In John’s gospel is the only place as Jesus was dying that John records Jesus stating, “It is finished. ” This statement marked the end of the law and that the sacrifice of Jesus’s life to pay for man’s sin was finished, and it ushered in the Age of Grace.  At the end of the age, when the wrath of God is complete and Jesus’s returns as King of Kings, John records in Revelation 16:17:

Then the seventh angel poured out his bowl into the air, and a loud voice came out of the temple, of heaven; from the throne saying, It is done.  And there were noises and thunderings and lightenings; and there was a great earthquake, such a mighty and great earthquake as had not occurred since men were on the earth.

Down in verse 20 it tells us that every island fled away, and the mountains were not found.

Finished and done derive from the same word in the Greek. When Jesus died on the cross, there was an earthquake, rocks split, the veil of the temple was torn in two. He died at 3 o’clock in the afternoon, the sun darkened for three hours.  When Jesus returns the earthquake will obliterate the earth. The moon will turn to blood, and the sky will roll up as a scroll.

The “it is finished” and “it is done” statements mark the end of the law, the resurrection, the start of the Age of Grace and its end. These are given to John, whom Jesus loved and as God would use Him to witness and write about the life and resurrection of Jesus, he would now record the vision of His return.  Jesus’s declaration, “I come quickly” and the description of heaven would offer many a believer hope and promise in difficult times.
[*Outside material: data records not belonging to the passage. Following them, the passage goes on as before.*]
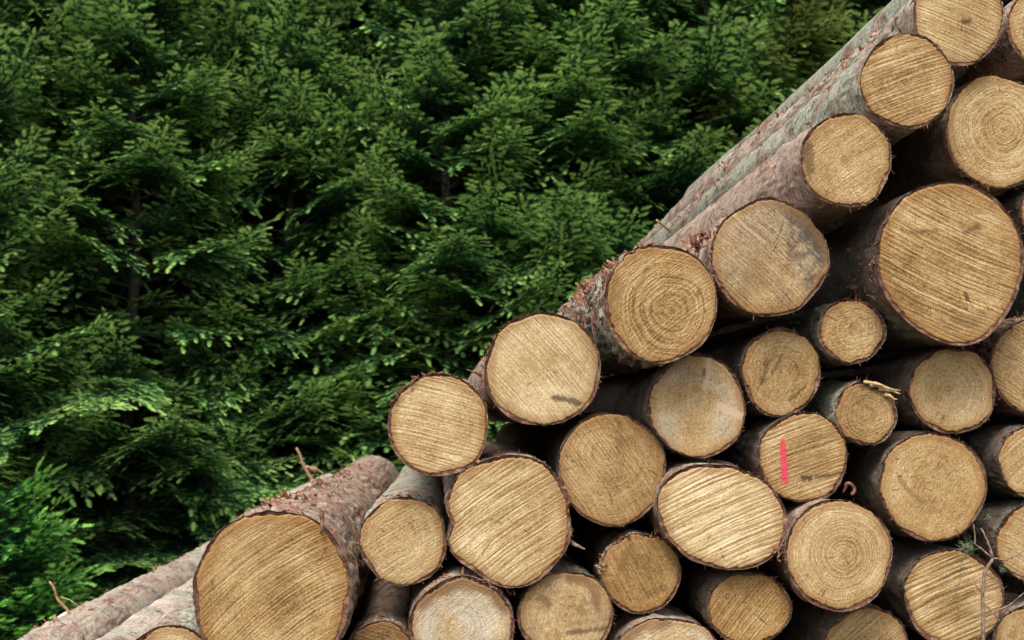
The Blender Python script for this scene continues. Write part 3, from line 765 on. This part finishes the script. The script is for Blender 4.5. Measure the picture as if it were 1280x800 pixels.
# ------------------------------------------------------------------ fir trees
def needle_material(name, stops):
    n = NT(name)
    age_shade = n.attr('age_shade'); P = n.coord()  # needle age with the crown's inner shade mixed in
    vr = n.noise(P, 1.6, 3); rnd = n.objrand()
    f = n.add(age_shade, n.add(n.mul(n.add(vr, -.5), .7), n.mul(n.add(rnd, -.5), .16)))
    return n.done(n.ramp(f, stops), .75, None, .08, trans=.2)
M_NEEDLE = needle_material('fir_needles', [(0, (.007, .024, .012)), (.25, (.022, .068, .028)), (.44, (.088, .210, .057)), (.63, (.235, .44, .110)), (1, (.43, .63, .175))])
M_FRESH = needle_material('fresh_fir_needles', [(0, (.006, .028, .012)), (.25, (.020, .10, .026)), (.45, (.070, .24, .042)), (.66, (.18, .45, .075)), (1, (.32, .59, .12))])
M_OLIVE = needle_material('olive_fir_needles', [(0, (.016, .028, .010)), (.25, (.045, .075, .022)), (.45, (.13, .19, .05)), (.66, (.28, .36, .09)), (1, (.42, .48, .14))])
n = NT('fir_bark'); P = n.coord(); f = n.noise(n.xyz(0., 0., 0.) if False else P, 14, 5, .65)
M_TRUNK = n.done(n.ramp(f, [(.3, (.016, .013, .010)), (.7, (.05, .042, .034))]), .9, n.bump(f, .02))

def needle_template(per=8, ln=.084):
    v = []
    for j in range(per):
        x0 = ln * (j + .2) / per
        for sg in (-1, 1):
            w = ln / per * .85; L_ = .033 * (1 - .35 * (j / per) ** 3) * (.8 + .3 * ((j * 7 + (sg > 0) * 3) % 5) / 5)
            v += [(x0 - w * .5, 0, 0), (x0 + w * .5, 0, 0), (x0 + L_ * .62, sg * L_ * .84, .003)]
        if j % 2 == 0:
            w = ln / per * .6
            v += [(x0, -w * .3, .001), (x0, w * .3, .001), (x0 + .016, (.006 if j % 4 else -.006), .015)]
    v += [(ln * .9, -.011, 0), (ln * .9, .011, 0), (ln + .02, 0, .004)]
    return np.array(v)
TPL = needle_template()

def nrmz(a): return a / np.maximum(1e-9, np.linalg.norm(a, axis=-1, keepdims=True))

def fir_crown(H, Rb, seed, z0=.1, spacing=.46, dens=1.15, rise=0.):
    """twig positions, directions, normals and ages (darkened inward for shade) of a fir, and its limbs as polylines"""
    g = np.random.default_rng(seed)
    PO, DI, NO, AG, SC = [], [], [], [], []; limbs = []
    z = z0; UP = np.array([0, 0, 1.])
    while z < H - .15:
        fr = (z / H)
        Rz = Rb * (1 - fr) ** .8 * (1 if fr > .06 else .8)
        for b in range(int(g.integers(10, 14))):
            az = g.uniform(0, 2 * math.pi); zz = z + g.uniform(-.4, .4) * spacing
            fill = b % 4 == 2      # short inner boughs that clothe the trunk
            L = Rz * (g.uniform(.38, .62) if fill else g.uniform(.68, 1.22)) + .12
            out = np.array([math.cos(az), math.sin(az), 0]); side = np.array([-math.sin(az), math.cos(az), 0])
            e0 = g.uniform(-.05, .3) + .4 * fr; dr = g.uniform(.25, .6) * (1 - fr); tip = g.uniform(.2, .75) + rise
            sway = g.uniform(-.25, .25)
            def pos(s): return (out * (s * .92)[..., None] + side * (sway * s * s)[..., None] + UP * ((e0 * s - dr * s ** 2 + tip * .55 * s ** 3.2))[..., None]) * L + np.array([0, 0, zz])
            ss = np.linspace(0, 1, 9); limbs.append((pos(ss), .005 + .006 * L))
            sp = .075 / dens
            ns = max(3, int(L * .80 / sp)); s = np.linspace(.3, .985, ns)
            s = np.repeat(s, 2); sg = np.tile([-1., 1.], ns)
            s = np.clip(s + g.uniform(-.4, .4, s.shape) * sp / L, .1, .99)
            p = pos(s); T = nrmz(pos(s + .01) - pos(s - .01))
            S = nrmz(np.cross(T, UP)); N = nrmz(np.cross(S, T))
            roll = g.uniform(-.15, .15)
            phi = R(60) + g.uniform(-.2, .2, s.shape)
            d = nrmz(np.cos(phi)[:, None] * T + (np.sin(phi) * sg)[:, None] * S + (g.uniform(-.12, .18, s.shape) + roll * sg)[:, None] * N)
            ll = np.minimum(.62 * (1 - s) * L + .08, .70) * g.uniform(.7, 1.1, s.shape)
            ll = np.where(s < .35, ll * .8, ll)
            # main axis shoot
            nm = max(3, int(L * .7 / .07)); sm = np.linspace(.3, .97, nm)
            pm = pos(sm); Tm = nrmz(pos(sm + .01) - pos(sm - .01)); Nm = nrmz(np.cross(nrmz(np.cross(Tm, UP)), Tm))
            PO.append(pm); DI.append(Tm); NO.append(Nm); AG.append(np.where(sm > .9, .85, .25)); SC.append(np.full(nm, 1.05))
            # laterals and their side shoots
            K = int(.77 / .062); seg = .062
            tk = (np.arange(K) * seg)[None, :]; ok = tk < ll[:, None]
            gd = g.uniform(.5, 1.0, s.shape)[:, None] * np.where(ll > .4, .8, 1.)[:, None]
            pp = p[:, None, :] + d[:, None, :] * tk[..., None]; pp[..., 2] -= gd * tk ** 2
            dd = np.repeat(d[:, None, :], K, 1).copy(); dd[..., 2] -= 2 * gd * tk; dd = nrmz(dd)
            NN = np.repeat(N[:, None, :], K, 1)
            NN = nrmz(NN - dd * (NN * dd).sum(-1, keepdims=True))
            last = (tk + seg) >= ll[:, None]
            depth = np.repeat(s[:, None], K, 1)
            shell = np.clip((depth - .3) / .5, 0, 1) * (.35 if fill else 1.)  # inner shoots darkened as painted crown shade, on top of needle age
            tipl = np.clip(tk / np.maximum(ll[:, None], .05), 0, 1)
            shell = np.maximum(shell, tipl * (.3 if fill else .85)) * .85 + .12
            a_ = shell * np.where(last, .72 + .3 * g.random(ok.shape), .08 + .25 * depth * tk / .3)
            m = ok
            PO.append(pp[m]); DI.append(dd[m]); NO.append(NN[m]); AG.append(a_[m]); SC.append(np.where(last, 1.1, 1.)[m])
            B = np.cross(NN, dd)
            for sg2 in (-1., 1.):
                rem = ll[:, None] - tk
                l2 = np.clip(.5 * rem, .0, .2) * g.uniform(.6, 1.1, ok.shape)
                m2 = ok & (rem > .055) & (g.random(ok.shape) < .93)
                ph = R(50) + g.uniform(-.25, .25, ok.shape)
                d2 = nrmz(np.cos(ph)[..., None] * dd + sg2 * np.sin(ph)[..., None] * B + g.uniform(-.15, .2, ok.shape)[..., None] * NN)
                n2 = nrmz(NN - d2 * (NN * d2).sum(-1, keepdims=True))
                PO.append(pp[m2]); DI.append(d2[m2]); NO.append(n2[m2])
                one = l2 < .1
                AG.append((shell * np.where(one, .5 + .45 * g.random(ok.shape), .2))[m2]); SC.append((np.clip(l2 / .085, .55, 1.05))[m2])
                m3 = m2 & ~one
                p3 = pp + d2 * .085
                PO.append(p3[m3]); DI.append(d2[m3]); NO.append(n2[m3]); AG.append((shell * (.55 + .45 * g.random(ok.shape)))[m3]); SC.append((np.clip((l2 - .085) / .085, .6, 1.05))[m3])
        z += spacing * (1 - .45 * fr)
    # leader
    PO.append(np.array([[0, 0, H - .3 + .08 * i] for i in range(5)])); DI.append(np.tile([0, 0, 1.], (5, 1))); NO.append(np.tile([1., 0, 0], (5, 1))); AG.append(np.full(5, .8)); SC.append(np.ones(5))
    return [np.concatenate(q) for q in (PO, DI, NO, AG, SC)] + [limbs]

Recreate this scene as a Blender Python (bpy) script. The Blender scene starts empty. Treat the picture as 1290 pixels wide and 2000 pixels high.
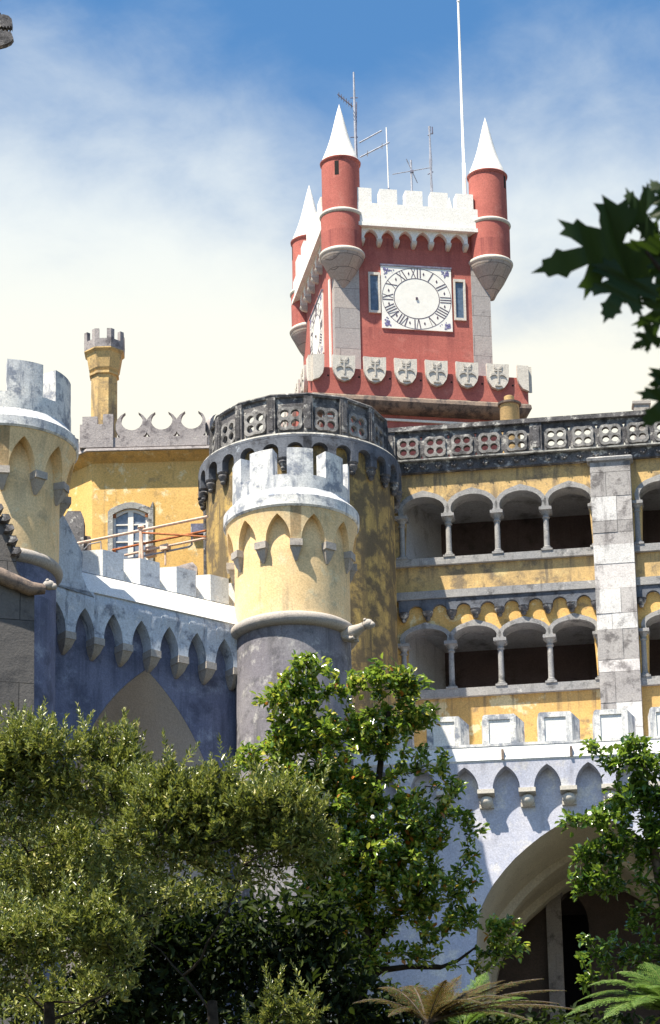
import bpy, math, random
import numpy as np
from mathutils import Vector, Matrix, geometry
PI = math.pi
R = math.radians
rnd = random.Random(7)
S = bpy.context.scene
COL = S.collection

# ------------------------------------------------------------------ camera
FPX, PITCH, ROLL = 7500.0, R(22.0), R(1.06)        # focal length in photo pixels (135 mm lens), 1290 x 2000 photo
EYE = Vector((0, 0, 1.7))
FWD = Vector((0, math.cos(PITCH), math.sin(PITCH)))
UP0 = Vector((0, -math.sin(PITCH), math.cos(PITCH)))
CR = Vector((1, 0, 0)) * math.cos(ROLL) - UP0 * math.sin(ROLL)
CU = Vector((1, 0, 0)) * math.sin(ROLL) + UP0 * math.cos(ROLL)
cam = bpy.data.objects.new('camera', bpy.data.cameras.new('camera'))
COL.objects.link(cam)
M = Matrix((CR, CU, -FWD)).transposed().to_4x4()
M.translation = EYE
cam.matrix_world = M
cam.data.sensor_fit = 'VERTICAL'; cam.data.sensor_height = 36; cam.data.lens = 36 * FPX / 2000
cam.data.clip_start = 0.3; cam.data.clip_end = 3000
S.camera = cam
cam.data.dof.use_dof = True; cam.data.dof.focus_distance = 112; cam.data.dof.aperture_fstop = 20

# ------------------------------------------------------------------ sun, sky, exposure
SUN_EL, SUN_AZ = R(63), R(46)                       # azimuth counted from behind the camera towards the left
sdir = Vector((-math.sin(SUN_AZ) * math.cos(SUN_EL), -math.cos(SUN_AZ) * math.cos(SUN_EL), math.sin(SUN_EL)))
sun = bpy.data.lights.new('sun', 'SUN'); sun.energy = 4.5; sun.angle = R(0.5); sun.color = (1, .91, .75)
so = bpy.data.objects.new('sun', sun); COL.objects.link(so)
so.rotation_euler = sdir.to_track_quat('Z', 'Y').to_euler(); so.location = (-60, -40, 120)
W = bpy.data.worlds.new('World'); S.world = W; W.use_nodes = True
S.view_settings.view_transform = 'Standard'; S.view_settings.look = 'None'
S.view_settings.gamma = 1; S.view_settings.use_curve_mapping = False
S.view_settings.exposure = 1.31


class NT:
    """small node-tree writer"""
    def __init__(s, tree):
        s.t = tree; tree.nodes.clear()

    def n(s, typ, inputs=None, **attrs):
        x = s.t.nodes.new(typ)
        for k, v in attrs.items():
            setattr(x, k, v)
        for k, v in (inputs or {}).items():
            i = x.inputs[k]
            if hasattr(v, 'is_linked') or hasattr(v, 'links'):
                s.t.links.new(v, i)
            else:
                i.default_value = v
        return x

    def noise(s, vec, scale, detail=4, rough=.55, dist=0):
        return s.n('ShaderNodeTexNoise', {'Vector': vec, 'Scale': scale, 'Detail': detail, 'Roughness': rough, 'Distortion': dist}).outputs['Fac']

    def mrange(s, v, a, b, c=0., d=1.):
        return s.n('ShaderNodeMapRange', {'Value': v, 'From Min': a, 'From Max': b, 'To Min': c, 'To Max': d}, interpolation_type='SMOOTHSTEP').outputs['Result']

    def math(s, op, a, b=0., clamp=False):
        return s.n('ShaderNodeMath', {0: a, 1: b}, operation=op, use_clamp=clamp).outputs[0]

    def mix(s, f, a, b, mode='MIX'):
        x = s.n('ShaderNodeMix', data_type='RGBA', blend_type=mode, clamp_factor=True)
        for i, v in ((0, f), (6, a), (7, b)):
            if hasattr(v, 'links'):
                s.t.links.new(v, x.inputs[i])
            else:
                x.inputs[i].default_value = v if i == 0 else (*v[:3], 1)
        return x.outputs[2]

    def scale(s, vec, sc, loc=(0, 0, 0)):
        return s.n('ShaderNodeMapping', {'Vector': vec, 'Scale': sc, 'Location': loc}).outputs[0]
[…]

In John’s gospel, he testified that Jesus was the Son of God,  and that by believing you might have life through His name. John also spoke in the epistles of the importance of keeping the commands of God.  In the Revelation, while believers are offered the promise of Jesus’s return and of heaven, John reveals what is in store for those who do not keep God’s commands or trust in His Son for eternal life.